Les aliments doivent également être frais et crus, le régime alimentaire est végétarien. Move aurait pu être une simple « secte » si sa philosophie ne rentrait pas dans le cadre du grand mouvement révolutionnaire des années 1970 aux USA.
Les membres de Move étaient des naturalistes révolutionnaires considérant que le système empoisonnait les gens, et leurs activités militantes allaient de pair avec cet engagement. Les membres de Move menaient ainsi à Philadelphie des activités communautaires, balayaient les rues, enlevaient la neige, faisaient se promener les chiens, aidaient les SDF à trouver un logement et les personnes âgées pour les réparations.
Ils avaient également une station pour laver les voitures qui avait un grand succès. Ils prônaient la lutte contre les drogues, la violence et ils intervenaient même contre les guerres de gangs.

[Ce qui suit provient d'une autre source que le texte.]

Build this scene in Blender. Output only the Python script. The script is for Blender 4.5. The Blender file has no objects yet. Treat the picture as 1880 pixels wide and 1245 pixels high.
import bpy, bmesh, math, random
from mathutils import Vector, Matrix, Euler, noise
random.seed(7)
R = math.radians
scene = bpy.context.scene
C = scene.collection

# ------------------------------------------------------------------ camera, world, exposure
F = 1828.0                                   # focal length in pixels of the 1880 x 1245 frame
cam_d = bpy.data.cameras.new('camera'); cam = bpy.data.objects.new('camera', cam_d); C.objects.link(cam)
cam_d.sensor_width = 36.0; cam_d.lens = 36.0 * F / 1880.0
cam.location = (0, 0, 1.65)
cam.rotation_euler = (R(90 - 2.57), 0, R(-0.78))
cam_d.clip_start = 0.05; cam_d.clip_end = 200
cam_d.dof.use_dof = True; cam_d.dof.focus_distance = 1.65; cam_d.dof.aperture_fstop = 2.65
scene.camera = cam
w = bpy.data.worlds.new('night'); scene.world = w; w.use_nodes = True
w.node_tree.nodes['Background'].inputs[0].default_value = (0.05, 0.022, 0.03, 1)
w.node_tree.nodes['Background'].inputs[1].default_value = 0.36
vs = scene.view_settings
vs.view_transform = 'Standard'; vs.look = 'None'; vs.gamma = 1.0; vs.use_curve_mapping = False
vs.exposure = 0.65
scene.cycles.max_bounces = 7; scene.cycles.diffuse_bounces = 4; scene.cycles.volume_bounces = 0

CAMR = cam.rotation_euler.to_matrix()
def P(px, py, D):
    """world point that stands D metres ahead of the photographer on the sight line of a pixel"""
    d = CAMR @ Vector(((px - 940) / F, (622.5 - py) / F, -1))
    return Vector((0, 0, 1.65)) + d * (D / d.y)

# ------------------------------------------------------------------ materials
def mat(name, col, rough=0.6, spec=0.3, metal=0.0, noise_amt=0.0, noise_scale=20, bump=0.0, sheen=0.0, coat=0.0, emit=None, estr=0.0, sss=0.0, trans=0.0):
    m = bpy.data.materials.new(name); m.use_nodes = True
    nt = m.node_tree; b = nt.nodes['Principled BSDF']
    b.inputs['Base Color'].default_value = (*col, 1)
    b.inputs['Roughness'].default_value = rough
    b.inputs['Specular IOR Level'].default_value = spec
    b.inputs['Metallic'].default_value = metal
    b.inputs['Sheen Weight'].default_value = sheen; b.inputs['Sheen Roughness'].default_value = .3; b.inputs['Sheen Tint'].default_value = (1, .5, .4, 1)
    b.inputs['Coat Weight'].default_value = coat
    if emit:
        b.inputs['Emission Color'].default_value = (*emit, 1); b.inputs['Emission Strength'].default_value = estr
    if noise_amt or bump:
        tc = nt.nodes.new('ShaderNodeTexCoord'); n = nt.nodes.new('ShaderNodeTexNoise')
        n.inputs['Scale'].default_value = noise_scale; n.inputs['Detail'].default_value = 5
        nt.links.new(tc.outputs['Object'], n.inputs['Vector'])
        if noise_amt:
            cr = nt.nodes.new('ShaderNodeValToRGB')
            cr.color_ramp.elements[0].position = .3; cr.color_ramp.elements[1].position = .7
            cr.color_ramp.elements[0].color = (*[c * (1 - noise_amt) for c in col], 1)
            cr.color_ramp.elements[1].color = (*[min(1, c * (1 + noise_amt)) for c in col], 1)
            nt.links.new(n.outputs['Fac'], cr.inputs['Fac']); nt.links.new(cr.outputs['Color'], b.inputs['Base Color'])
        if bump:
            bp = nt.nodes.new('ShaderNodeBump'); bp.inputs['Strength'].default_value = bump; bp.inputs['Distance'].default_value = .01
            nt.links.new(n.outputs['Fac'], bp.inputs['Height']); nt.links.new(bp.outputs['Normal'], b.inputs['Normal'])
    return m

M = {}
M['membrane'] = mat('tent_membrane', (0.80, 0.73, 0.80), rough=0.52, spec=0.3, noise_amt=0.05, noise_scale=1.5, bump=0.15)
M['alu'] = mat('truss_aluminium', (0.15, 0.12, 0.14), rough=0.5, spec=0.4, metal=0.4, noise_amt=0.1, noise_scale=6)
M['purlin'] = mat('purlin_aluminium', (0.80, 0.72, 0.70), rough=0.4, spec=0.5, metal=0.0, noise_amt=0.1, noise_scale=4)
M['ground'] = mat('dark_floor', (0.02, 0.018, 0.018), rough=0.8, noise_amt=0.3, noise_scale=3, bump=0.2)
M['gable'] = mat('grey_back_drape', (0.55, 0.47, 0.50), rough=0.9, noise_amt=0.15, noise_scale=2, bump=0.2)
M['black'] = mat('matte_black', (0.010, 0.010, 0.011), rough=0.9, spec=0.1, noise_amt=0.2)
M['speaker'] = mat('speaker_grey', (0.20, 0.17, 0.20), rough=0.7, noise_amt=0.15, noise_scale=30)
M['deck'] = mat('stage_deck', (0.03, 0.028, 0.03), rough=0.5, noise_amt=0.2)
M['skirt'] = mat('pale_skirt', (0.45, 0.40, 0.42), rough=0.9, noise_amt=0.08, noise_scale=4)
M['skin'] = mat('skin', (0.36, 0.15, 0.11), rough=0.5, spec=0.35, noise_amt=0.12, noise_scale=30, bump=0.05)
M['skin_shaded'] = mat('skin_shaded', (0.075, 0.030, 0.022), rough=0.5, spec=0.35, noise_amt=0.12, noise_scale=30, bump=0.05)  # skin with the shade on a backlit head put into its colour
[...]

Après des interventions de plus en plus brutales de la police à leur encontre, le 20 mai 1977 les membres de Move apparurent armés dans le bâtiment de leur communauté.
Après plusieurs mois Move accepta de désarmer son bâtiment, uniquement en fait pour subir l’assaut en traître du FBI. Il n’y avait pas d’armes, et le seul policier tué le fut d’une balle dans le dos, depuis la rue, mais la police émit de fausses preuves, contre lesquelles travailla Mumia Abu-Jamal. 9 membres de Move furent condamnés à plus de 30 ans à perpétuité. Ils passèrent souvent plusieurs années en isolement en raison de leurs convictions religieuses (refus de se couper les cheveux, refus de donner du sang, etc.)
Les brutalités policières continuèrent jusqu’à un nouvel assaut militaire le 12 mai 1985, avec hélicoptères et explosifs. Au bout d’une dizaine d’heures d’un assaut sans opposition, 6 adultes et 5 enfants de Move furent tués. Move considère que 17 de ses membres (y compris 4 fausses couches) furent assassinés par la police. Depuis, Move existe encore et défend ses opinions, mais a été totalement marginalisé après la répression du FBI et sans nul doute aussi son incapacité à dépasser sa propre interprétation religieuse du monde.